News

Stay up-to-date with JSG

A Sedimentologist at Sea in the Indian Ocean

Kaustubh Thirumalai and Kate Littler, a paleoclimatologist at the University of Exeter in the U.K., discuss drill samples. Liping Zhou.
Kaustubh Thirumalai and Kate Littler, a paleoclimatologist at the University of Exeter in the U.K., discuss drill samples. Liping Zhou.

In November of 2014, I embarked on a tremendous journey in my geoscientific career as I flew to Singapore to be a part of the International Ocean Discovery Program (IODP) Expedition 353. In Singa­pore I boarded the JOIDES Resolution, the IODP flagship, and began two months in the Indian Ocean drilling sediments in the Bay of Bengal.

Sediments extracted from the seafloor of the Bay of Bengal. Kaustubh Thirumalai.
Sediments extracted from the seafloor of the Bay of Bengal.
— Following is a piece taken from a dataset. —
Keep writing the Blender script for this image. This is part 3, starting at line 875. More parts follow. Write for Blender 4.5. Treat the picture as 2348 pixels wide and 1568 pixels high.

Kaustubh Thirumalai.

The main goal of Expedition 353: Indian Monsoon Rainfall was to under­stand how the Indian monsoon evolved over the last several tens of millions of years. We did this by retrieving land-based sediments transported by rivers and wind to the Bay of Bengal, where they settled on the seafloor.

We use sediments to look deep into the past to learn about monsoons because we only have perhaps 100 years of instrumental measurements of rainfall over India — a geological instant.

I sailed as a sedimentologist. There were nine of us, and it was our job to document the cores using the SHIL and SHMSL: two imaging instruments that take high-reso­lution photographs, and make color-based and magnetic susceptibility measurements.

After these scans were finished, the fun began. Using tried and tested tools, we described the makeup of the mud. We documented the colors using Munsell charts, noted the texture of the sediments using the spatula, and examined interesting features using our hand-lens. We also documented how the drilling process might have disturbed the recovered cores, and made smear slides, where a small amount of sedi­ment is placed on a glass slide for obser­vation under a powerful microscope.

On Expedition 353, we drilled about 4.4 kilometers and described every meter in detail. These two months at sea helped solidify my love for climate and oceanic sciences. I learned a lot and had the opportunity to interact with experts from around the world. In October 2015, we will sample all the cores we collected, which are currently housed in Kochi, Japan. These sediments will form the basis of my scientific research for the coming few years and I am very eager to work with them.